Nicholas Shi was born in 1921, just three years before the Order of Augustinian Recollects arrived at the Henan Mission (present-day Shangqiu).
 
He entered the Augustinian minor seminary in his native municipality, and made his profession Jan. 16, 1940. After studying philosophy and theology, he was ordained a priest on July 29, 1948.

Shortly after Father Shi’s ordination, Spanish religious were expelled from China and native religious were dispersed or sent to concentration camps. His mission was thus closed.

Father Shi was soon after appointed episcopal vicar, until he was finally prohibited from exercising any pastoral action.
 
He first became an oculist, but later was consigned for three years to a brick factory to be “re-educated.” He was imprisoned for two years and lived in miserable conditions suffering the public contempt of the authorities.
 
However, behind closed doors, he did not cease his pastoral work, undertaking constant visits to Christian homes and leading underground liturgical celebrations.
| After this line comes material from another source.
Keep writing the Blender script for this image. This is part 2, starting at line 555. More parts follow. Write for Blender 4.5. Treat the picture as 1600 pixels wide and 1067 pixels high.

His human qualities were appreciated even by those who guarded him.
 
Deng Xiao Ping’s coming to power and the 1979 Cultural Revolution enabled the priest to get a “rehabilitation letter.” He was assigned to teach English, a job he held until his retirement.
 
Soon after, he managed to contact the Augustinian Recollects through letters written to addresses in Manila he had memorized as a young man. The contact was unexpected on both sides: Father Shi was not sure if the order still existed, having been told during his psychological torture that it was gone; the Augustinians themselves did not know if any Chinese religious were still alive.

Re-building
 
Retired from his teaching tasks, he returned to Shangqui in 1980 to dedicate himself solely to pastoral work. He succeeded in having the civil authorities return to the Church all the goods they had confiscated since 1948. He re-opened the parish and contacted some of the Augustinian religious who were still in China after the dispersion. He also began to receive visits from foreign religious, once permission was granted for travel within China.
 
For years he engaged in negotiations with civil authorities, eventually gaining permission to have communities of religious in his diocese. In 1991, he was made bishop.
 
“Nicholas Shi deserves a place of honor in the history of the Order and in the Catholic Church in China,” the Augustinian statement affirmed. “His humility, discretion, ability to react and prudence led him to maintain a tense but respectful relationship with the authorities. His figure attracted many of his compatriots to Catholicism and the religious life.
 
“He was a person of profound spiritual life, deep faith and uncommon intelligence. Never having lived outside of China, he wrote in Latin, English and Spanish, and was able to translate official texts. When he made contact with the first Spanish religious, after almost 40 years without speaking, hearing or reading a word of Spanish, he had no problem writing letters and reports in this language with an astounding perfection.”
 
“His love for the Order of Augustinian Recollects in which he was formed, to which he belonged and which he re-established in his diocese, with a great vocational flowering, was a feature that all Augustinians recognize and thank him for.”